ギリシャ人の黒海沿岸の町ケラススに着いた時点で、総員8600名だった。これだけのものが生き残った。その他は敵に討たれたか雪中に果てたり、病死した者もいた。

 

モッシュノイコイ人

これまでに通過した様々な土地の住民の中でも、この部族が最も野蛮であり、ギリシャの習俗から最もかけ離れていた。それというのも、衆人の中で普通の人間なら独りの時にしかせぬようなことをするし、独りの時に他の人間と一緒にいる時にするようなことをする。
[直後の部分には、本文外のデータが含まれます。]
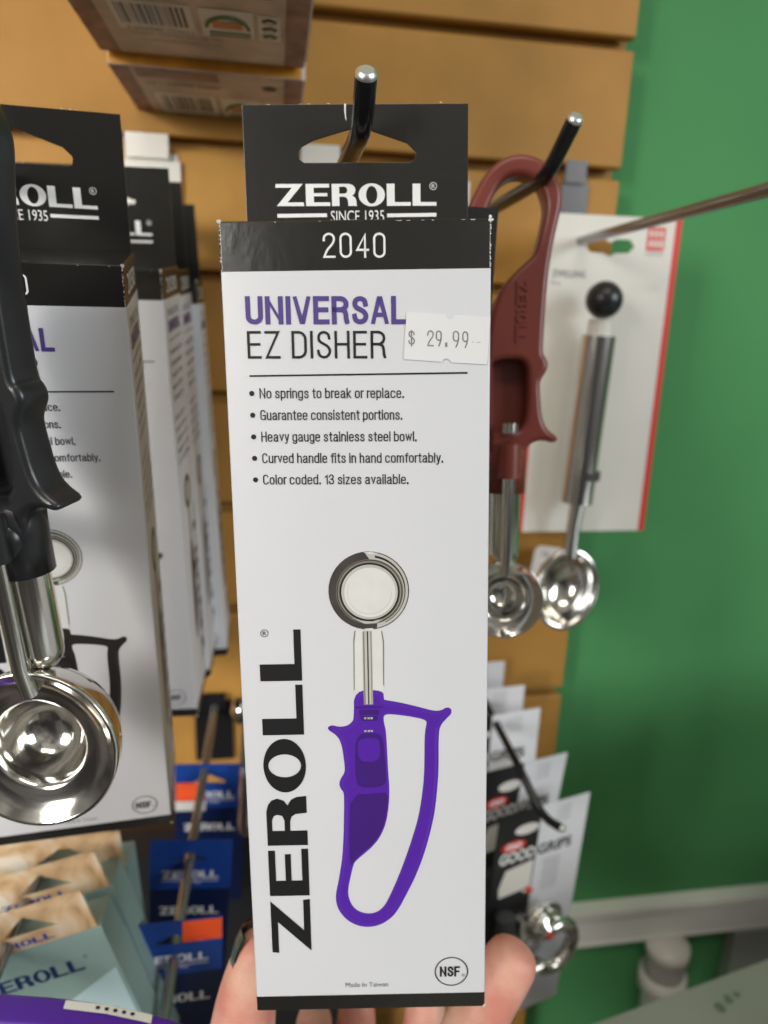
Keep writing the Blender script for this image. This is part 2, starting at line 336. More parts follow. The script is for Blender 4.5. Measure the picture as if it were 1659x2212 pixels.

ひとり言を言ったり、ひとり笑いをしたり、ふと立ち止まるとその場で、まるで他人に見せているかの如く、踊ったりもする。

 

クセノポンに殴られたと糾弾する男に対して、クセノポンが言うには

「どういう理由で君が殴られたのか、言ってくれ。私が君から何かねだって、それを君が呉れぬので殴ったのか。それとも何か返せと私がいったのか。あるいは美少年のことで喧嘩になったのか。あるいはまた私が酒に酔って乱暴をしたのだろうか」

(男たちの喧嘩の原因として美少年が出てくるのが古代ギリシャらしい)

 

巻六 コテュオラからクリュソポリスまで(前400年5月-6月)

 

巻七 ビュザンティオン、トラキアのセウテス王の許でのこと。ギリシャ軍、ベルガモンでティプロンの部隊に加わる(前400年10月―前399年3月)

 

訳注

町々について「人の住む」という語が添えられているのは、砂漠の多い荒野では住民によって見捨てられたゴースト・タウンが多かったことの証拠であろう。p265

 

プリギュアの伝説の王は、いくつもの民話の主人公としてポピュラーな人物である。手に触れるものをすべて黄金に変えたいという願いをかなえられて苦労する話。アポロンを怒らせて驢馬の耳をつけられる話等々。p266

 

解説

この話は、祖国に幻滅を感じ新天地を求めてペルシャに渡ったアテナイの一青年が、測らずもペルシャ王家の内紛に巻き込まれ、叛乱軍に加わって苦闘した顛末を、自伝風に記述した一種のドキュメンタリーである。

 

遠征に参加したとはいうものの、クセノポンは指揮官でも隊長でもなく、また兵卒でもなかった。いわば一種のオブザーバーとして、キュロスの戦いぶりを見学させてもらうといったものであったらしい。

しかしクセノポンは指揮官に推されて、クセノポンの適切な判断によって危機を克服する。

 

本書のみならず、クセノポンの全著作を通じて浮かび上がってくるのは、師ソクラテスの教えを実践しつつ、美しく善く生きようと努めた、誠実な敬神家の姿にほかならない。

 

クセノポンの文体は平明で、複雑な修辞技巧を用いぬために大変読みやすい。内容も道徳的なものが多いために、古代から広く愛読された。

ことに「アナバシス」は近世以来、ギリシャ語学習用の初級読み物として愛用され今に至っている。